We went for Hajj, leaving our children in the care of their paternal grandparents (may Allah bless them), and it was (as cliche as it sounds), a life-changing experience for me. I am nowhere near the Muslim I want to be now, but it has been that touchstone I needed over the years. The true test, however, doesn’t come upon returning from Hajj. I believe it comes years later, when the sheen of the Hajj wears off and we are well ensconced in our daily challenges of life, struggling to hold onto His will and our Muslim faith and practices.
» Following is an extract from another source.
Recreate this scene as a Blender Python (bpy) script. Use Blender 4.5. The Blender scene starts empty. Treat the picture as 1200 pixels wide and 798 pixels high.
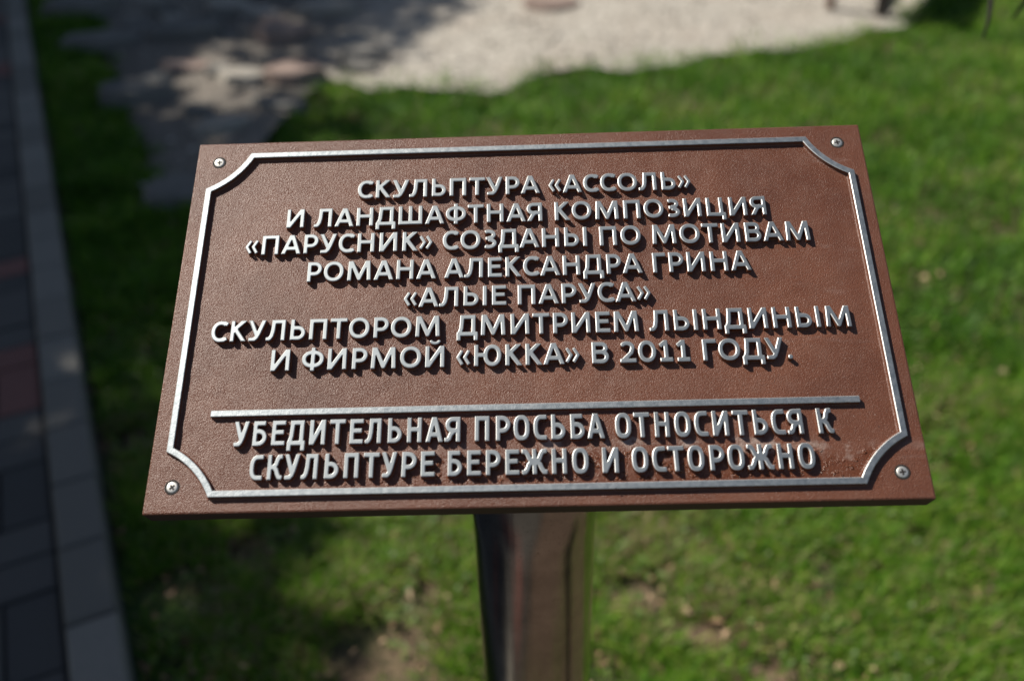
import bpy, bmesh, math, random
import numpy as np
from mathutils import Vector, Matrix
from mathutils.geometry import tessellate_polygon

random.seed(7)
rng = np.random.default_rng(11)
SC = bpy.context.scene
COL = SC.collection

# ------------------------------------------------------------------ camera
PZ = 1.10                                   # height of the middle of the plate
FPX = 1080.0                                # focal length in photo pixels (1200 wide)
cam_d = bpy.data.cameras.new('camera')
cam_d.sensor_fit = 'HORIZONTAL'
cam_d.sensor_width = 36.0
cam_d.lens = 36.0 * FPX / 1200.0
cam_d.clip_start = 0.02
cam_d.clip_end = 2000.0
cam = bpy.data.objects.new('camera', cam_d)
COL.objects.link(cam)
RR = Matrix(((0.9996291171287125, 0.0011176541239856196, -0.027209906977607622),
             (0.02138037526662437, 0.5866446658105278, 0.8095621752709996),
             (0.016867357289428567, -0.8098436805491005, 0.5864031934878572)))
CAMP = Vector((-0.0022551, -0.51176096, 0.3402451 + PZ))
cam.matrix_world = Matrix.Translation(CAMP) @ RR.transposed().to_4x4()
cam_d.dof.use_dof = True
cam_d.dof.focus_distance = 0.618
cam_d.dof.aperture_fstop = 2.9
cam_d.dof.aperture_blades = 7
SC.camera = cam

# ------------------------------------------------------------------ sun, sky, exposure
SUNV = Vector((-1.15, 0.51, 1.43)).normalized()      # towards the sun
sun_el = math.asin(SUNV.z)
sun_az = math.atan2(SUNV.x, SUNV.y)
wd = bpy.data.worlds.new('World')
SC.world = wd
wd.use_nodes = True
nt = wd.node_tree
nt.nodes.clear()
out = nt.nodes.new('ShaderNodeOutputWorld')
bg = nt.nodes.new('ShaderNodeBackground')
sky = nt.nodes.new('ShaderNodeTexSky')
sky.sky_type = 'NISHITA'
sky.sun_disc = False
sky.sun_elevation = sun_el
sky.sun_rotation = sun_az
bg.inputs['Strength'].default_value = 0.05
nt.links.new(sky.outputs[0], bg.inputs[0])
nt.links.new(bg.outputs[0], out.inputs[0])
sl = bpy.data.lights.new('sun', 'SUN')
sl.energy = 5.0
sl.angle = math.radians(0.53)
sl.color = (1.0, 0.94, 0.84)
so = bpy.data.objects.new('sun', sl)
COL.objects.link(so)
so.rotation_euler = (-SUNV).to_track_quat('-Z', 'Y').to_euler()
so.location = SUNV * 20
SC.view_settings.view_transform = 'Standard'
SC.view_settings.look = 'None'
SC.view_settings.exposure = 0.34
SC.view_settings.gamma = 1.0
SC.view_settings.use_curve_mapping = False

# ------------------------------------------------------------------ helpers
def tag(o, label=None, cat=None, group=None, kind=None):
    if label: o['label'] = label
    if cat: o['category'] = cat
    if group: o['group'] = group
    if kind: o['kind'] = kind
    return o

def empty(name, loc=(0, 0, 0), parent=None):
    o = bpy.data.objects.new(name, None)
    COL.objects.link(o)
    o.location = loc
    if parent: o.parent = parent
    return o

def mesh_from(name, verts, faces, mats=None, fm=None, smooth=False):
    me = bpy.data.meshes.new(name)
    me.from_pydata([tuple(v) for v in verts], [], faces)
    if mats is not None:
        for m in (mats if isinstance(mats, (list, tuple)) else [mats]):
            me.materials.append(m)
    if fm is not None:
        me.polygons.foreach_set('material_index', fm)
    if smooth:
        me.polygons.foreach_set('use_smooth', [True] * len(me.polygons))
    me.update()
    return me

def link(name, me, parent=None, loc=None):
    o = bpy.data.objects.new(name, me)
    COL.objects.link(o)
    if parent: o.parent = parent
    if loc is not None: o.location = loc
    return o

def node_mat(name):
    m = bpy.data.materials.new(name)
    m.use_nodes = True
    t = m.node_tree
    b = t.nodes['Principled BSDF']
    return m, t, b

def N(t, kind, **kw):
    n = t.nodes.new(kind)
    for k, v in kw.items():
        if k.startswith('i_'):
            key = k[2:]
            n.inputs[int(key) if key.isdigit() else key.replace('_', ' ')].default_value = v
        else:
            setattr(n, k, v)
    return n

def noise(t, vec, scale, detail=4.0, rough=0.55, dist=0.0):
    n = N(t, 'ShaderNodeTexNoise')
    n.inputs['Scale'].default_value = scale
    n.inputs['Detail'].default_value = detail
    n.inputs['Roughness'].default_value = rough
    n.inputs['Distortion'].default_value = dist
    if vec is not None: t.links.new(vec, n.inputs['Vector'])
    return n.outputs['Fac']

def ramp(t, fac, stops, interp='LINEAR'):
    n = N(t, 'ShaderNodeValToRGB')
    n.color_ramp.interpolation = interp
    e = n.color_ramp.elements
    while len(e) < len(stops): e.new(0.5)
    for i, (p, c) in enumerate(stops):
        e[i].position = p
        e[i].color = c if len(c) == 4 else (c[0], c[1], c[2], 1)
    t.links.new(fac, n.inputs[0])
    return n.outputs[0]

def mixc(t, fac, a, b, mode='MIX'):
    n = N(t, 'ShaderNodeMix', data_type='RGBA', blend_type=mode)
    for s, v in ((0, fac), (6, a), (7, b)):
        if isinstance(v, (int, float)): n.inputs[s].default_value = v
        elif isinstance(v, (tuple, list)): n.inputs[s].default_value = (v[0], v[1], v[2], 1)
        else: t.links.new(v, n.inputs[s])
    return n.outputs[2]

def mth(t, op, a, b=0.0, c=None, clamp=False):
    n = N(t, 'ShaderNodeMath', operation=op, use_clamp=clamp)
    for i, v in enumerate((a, b, c)):
        if v is None: continue
        if isinstance(v, (int, float)): n.inputs[i].default_value = v
        else: t.links.new(v, n.inputs[i])
    return n.outputs[0]

def bump(t, b, h, strength, dist, prev=None):
    n = N(t, 'ShaderNodeBump')
    n.inputs['Strength'].default_value = strength
    n.inputs['Distance'].default_value = dist
    t.links.new(h, n.inputs['Height'])
    if prev is not None: t.links.new(prev, n.inputs['Normal'])
    t.links.new(n.outputs[0], b.inputs['Normal'])
    return n.outputs[0]

def objco(t):
    return N(t, 'ShaderNodeTexCoord').outputs['Object']

def smoothstep(t, v, lo, hi):
    n = N(t, 'ShaderNodeMapRange', interpolation_type='SMOOTHSTEP')
    n.inputs['From Min'].default_value = lo
    n.inputs['From Max'].default_value = hi
    t.links.new(v, n.inputs['Value'])
    return n.outputs['Result']

# ------------------------------------------------------------------ materials of the sign
def mat_paint():
    """brown paint on the cast plate, grainy, with lime, rust and dried drips low on it; object units are metres"""
    m, t, b = node_mat('brown_paint')
    co = objco(t)
    sep = N(t, 'ShaderNodeSeparateXYZ'); t.links.new(co, sep.inputs[0])
    x, y = sep.outputs[0], sep.outputs[1]
    big = noise(t, co, 9.0, 4, 0.6)
    med = noise(t, co, 60.0, 5, 0.65)
    fine = noise(t, co, 900.0, 3, 0.6)
    fine2 = noise(t, co, 560.0, 3, 0.6)
    c = ramp(t, big, [(0.3, (0.100, 0.034, 0.018)), (0.7, (0.170, 0.063, 0.034))])
    c = mixc(t, mth(t, 'MULTIPLY', smoothstep(t, med, 0.45, 0.8), 0.45), c, (0.17, 0.082, 0.055))
    # pale chalky specks
    spk = smoothstep(t, fine, 0.62, 0.74)
    c = mixc(t, mth(t, 'MULTIPLY', spk, 0.42), c, (0.40, 0.31, 0.26))
    # darker grime specks
    dk = smoothstep(t, noise(t, co, 140.0, 4, 0.7), 0.66, 0.78)
    c = mixc(t, mth(t, 'MULTIPLY', dk, 0.35), c, (0.07, 0.03, 0.022))
    # rust tinted pool along the lower edge of the field, y between -0.124 and about -0.100
    wob = noise(t, co, 22.0, 4, 0.6)
    edge = mth(t, 'ADD', y, mth(t, 'MULTIPLY', mth(t, 'SUBTRACT', wob, 0.5), -0.045))
    low = mth(t, 'SUBTRACT', 1.0, smoothstep(t, edge, -0.1075, -0.1035))
    inside = smoothstep(t, y, -0.1262, -0.1255)
    xin = mth(t, 'MULTIPLY', smoothstep(t, x, -0.165, -0.02), mth(t, 'SUBTRACT', 1.0, smoothstep(t, x, 0.206, 0.212)))
    pool = mth(t, 'MULTIPLY', mth(t, 'MULTIPLY', low, inside), xin)
    c = mixc(t, mth(t, 'MULTIPLY', pool, 0.6), c, (0.115, 0.035, 0.014))
    # white lime fringe where the pool dried
    d = mth(t, 'ABSOLUTE', mth(t, 'ADD', edge, 0.1015))
    fr = mth(t, 'SUBTRACT', 1.0, smoothstep(t, d, 0.001, 0.006))
    patch = smoothstep(t, noise(t, co, 40.0, 5, 0.7), 0.46, 0.62)
    fr = mth(t, 'MULTIPLY', mth(t, 'MULTIPLY', fr, patch), mth(t, 'MULTIPLY', smoothstep(t, x, -0.12, 0.08), mth(t, 'SUBTRACT', 1.0, smoothstep(t, x, 0.195, 0.215))))
    c = mixc(t, mth(t, 'MULTIPLY', fr, 0.55), c, (0.50, 0.42, 0.37))
    # faint wiped scuffs
    mp = N(t, 'ShaderNodeMapping'); mp.inputs['Rotation'].default_value = (0, 0, 0.5); mp.inputs['Scale'].default_value = (6, 26, 10)
    t.links.new(co, mp.inputs[0])
    sc = smoothstep(t, noise(t, mp.outputs[0], 2.2, 5, 0.6), 0.60, 0.78)
    c = mixc(t, mth(t, 'MULTIPLY', sc, 0.28), c, (0.36, 0.27, 0.24))
    t.links.new(c, b.inputs['Base Color'])
    r = mth(t, 'ADD', 0.22, mth(t, 'MULTIPLY', med, 0.16))
    r = mth(t, 'ADD', r, mth(t, 'MULTIPLY', noise(t, co, 14.0, 4, 0.6), 0.16))
    r = mth(t, 'SUBTRACT', r, mth(t, 'MULTIPLY', pool, 0.14))
    t.links.new(r, b.inputs['Roughness'])
    b.inputs['Specular IOR Level'].default_value = 0.5
    h = mth(t, 'ADD', mth(t, 'MULTIPLY', fine2, 0.40), mth(t, 'MULTIPLY', med, 0.25))
    h = mth(t, 'ADD', h, mth(t, 'MULTIPLY', noise(t, co, 1250.0, 2, 0.6), 0.75))
    h = mth(t, 'ADD', h, mth(t, 'MULTIPLY', mth(t, 'MULTIPLY', smoothstep(t, noise(t, co, 260.0, 2, 0.5), 0.55, 0.7), pool), 1.8))
    bump(t, b, h, 0.75, 0.0009)
    return m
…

I wrote this in 2013, eight years after we had performed our Hajj:
And I wonder, what happened to those prayers silently uttered on the plains of Arafat? A friend once told me, as I was contemplating how untethered [our autistic son] is from the rituals of our faith, that my son doesn’t owe my faith anything. But God owes him everything.And what has He delivered? When will I be able to see and understand the wisdom of His decisions, understand how and in what manner He is answering my prayers? When I want so badly for things to be easier for [my son], for things to be stable and calm and for him to learn to communicate and to bathe himself, clean up after himself when he uses the toilet, for him to learn independent living skills, for him to be kept out of harm’s way and always be safe and protected – how are these prayers being answered?These prayers are the same and yet so utterly different from what I asked of Him that day in Arafat. My prayers have evolved over the years as has our lives with D, as he grows and the nature of his autism changes with him Perhaps that’s how Allah is revealing His wisdom to me when I struggle to understand.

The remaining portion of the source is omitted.